Getting my DH on board has helped; often I notice that it’s him tidying up after her instead of getting her to do it but that’s fine with me as long as it’s done.
I think that's key, it should be about the end result, not a battle of will. That battle is for the parent to deal with. I do nag at times, shouts at others, and sometimes, I just do it myself too because I do respect that my OH deserves to live in a place that is tidy as he wishes it to be. Their room should be their heaven though, although I do get annoyed when I dare to open the door.

It is tedious though when it gets to the point that you feel that almost every conversation with them is about cleaning/tidying, hence sometimes just doing it myself.

nonnatushouse Fri 03-Aug-18 22:35:56

Yes, you need to pick your battle but you also command respect for yourself and your home.

These are simply rules, simple things that they should innately be doing from an early age.

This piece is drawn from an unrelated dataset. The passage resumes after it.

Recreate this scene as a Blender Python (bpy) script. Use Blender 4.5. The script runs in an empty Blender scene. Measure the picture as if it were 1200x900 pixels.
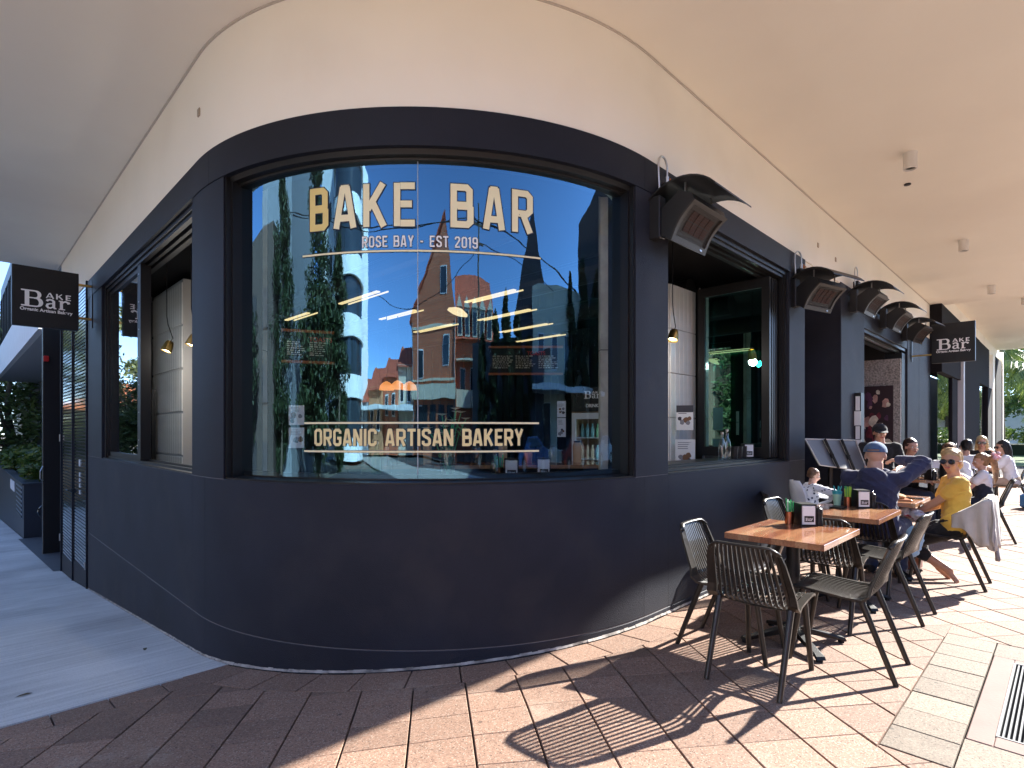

I must admit, DSD (8) never puts her shoes away, won’t take her bowl out, flush the toilet or puts clothes in the wash basket besides many other annoying little gripes but I do ask her to do it and she does it then, it’s just trying to make it habitual which is hard when they’re somewhere else at least 50% of the time.

Your OH needs to instigate these house rules alongside you.

NeeChee Sun 05-Aug-18 08:24:29

We have DSS10 with us 50% of the time.
DP tells him off for piling stuff on his bedroom floor, but it makes no difference, it's there every time. He won't put dirty clothes in the wash bag. He shoves them all in the cupboard. I did tidy the cupboards twice now to make it easier for him to be organised. But I refuse to do it anymore.
I don't know what his mum does at her house, but he's old enough (and has been asked enough times by both me and his dad) to just put stuff in the wash, so I just leave him. I did used to occasionally ask if he had anything to wash while I was doing a wash, the answer is always no.

thegreenhen Sun 05-Aug-18 21:56:08

Yes, they should clear up after themselves. However, i think it's fairly normal that they don't. But that doesn't mean you should just accept it. Their parent/s shouldn't allow it.

I also don't think it's down to you to do the parenting - your home or not.

I have had this issue for years. I just don't pick up after them. Dp does. I realise not all parents do pick up the slack though. I wish he'd teach them right rom wrong rather than spend hours clearing up after them.

I currently have a 20 year old and a 15 year old who do all the things you're complaining about. Even worse, they think they can judge others for their laziness and untidiness!!

So, no real answer for you but I empathise.

Katgurl Tue 07-Aug-18 21:19:07

Yes I had similar problems with mine, in fact mine initially went as far as giving me feedback so I 'knew how to do things properly'. I think they mistook me for domestic staff. I knew I'd have to nip it in the bud or it wouldn't work with me and DP. He's a bit lax and then can be hotheaded so I told him I was gonna handle it my way. In fairness it is your house too, you are entitled to set standards.

I'd start small and be specific, lighthearted and repetitive. Don't get mad or give vague instructions like "you all need to make more of an effort."

Just tell them exactly what you want
"Rinse your bowl and stack it in the dishwasher please... Thank you"
"Shoes outside please".

And don't give up. I once had to call dsd back to the kitchen three times to get her to sweep up properly. When she protested I just told her I wasn't going to live in a flea pit because she couldn't be bothered.

I stay out of the bedrooms though. If they want to live in filth, so be it.